O advogado, que participou nesta quarta de um debate público sobre a redução instalado em uma Comissão de Cultura, é um crítico da PEC 171/93. Porém, acredita que "a redução apenas para crimes hediondos é um recuo positivo da proposta original”. “Esse debate deixou claro que o Governo não faz um monitoramento competente, não tem dados de reincidência, sobre a implementação do Estatuto da Criança e do Adolescente e até mesmo sobre o perfil dos adolescentes que sofrem medidas socioeducativas”, opina.

Nesta terça, o Instituto de Pesquisa Econômica Aplicada (Ipea) lançou, na tentativa de amenizar a questão, alguns dados recentes sobre jovens infratores com base em informações do Sinase e do próprio instituto – coletados, no entanto, apenas em 2013. Nesse ano, foram computados 23.100 adolescentes em conflito com a lei, sendo que 95% deles são do sexo masculino. Mais da metade das infrações – das quais 40% são roubos, 23,5% tráfico e 8,75% homicídios – são cometidas por jovens entre 16 e 18 anos.
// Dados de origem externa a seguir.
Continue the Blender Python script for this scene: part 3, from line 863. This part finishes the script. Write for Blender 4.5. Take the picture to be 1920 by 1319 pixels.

Se for aprovada no Congresso a proposta de redução da maioridade penal que acaba de passar ao Plenário da Câmara, as unidades da Fundação CASA – responsável pela aplicação de medidas socioeducativas a adolescentes em São Paulo, estado com maior número de jovens infratores (10.000 dos 23.100) – perderão muitos internos para as cadeias comuns.

Ariel chama a atenção para a questão do tráfico de drogas, que aparece em segundo lugar na lista de delitos mais cometidos por menores de idade hoje no Brasil: “Na legislação comum, tráfico é considerado crime hediondo. Se esse for o caso da PEC no formato em que avançou hoje na Câmara, muitos serão os adolescentes que irão para prisões”.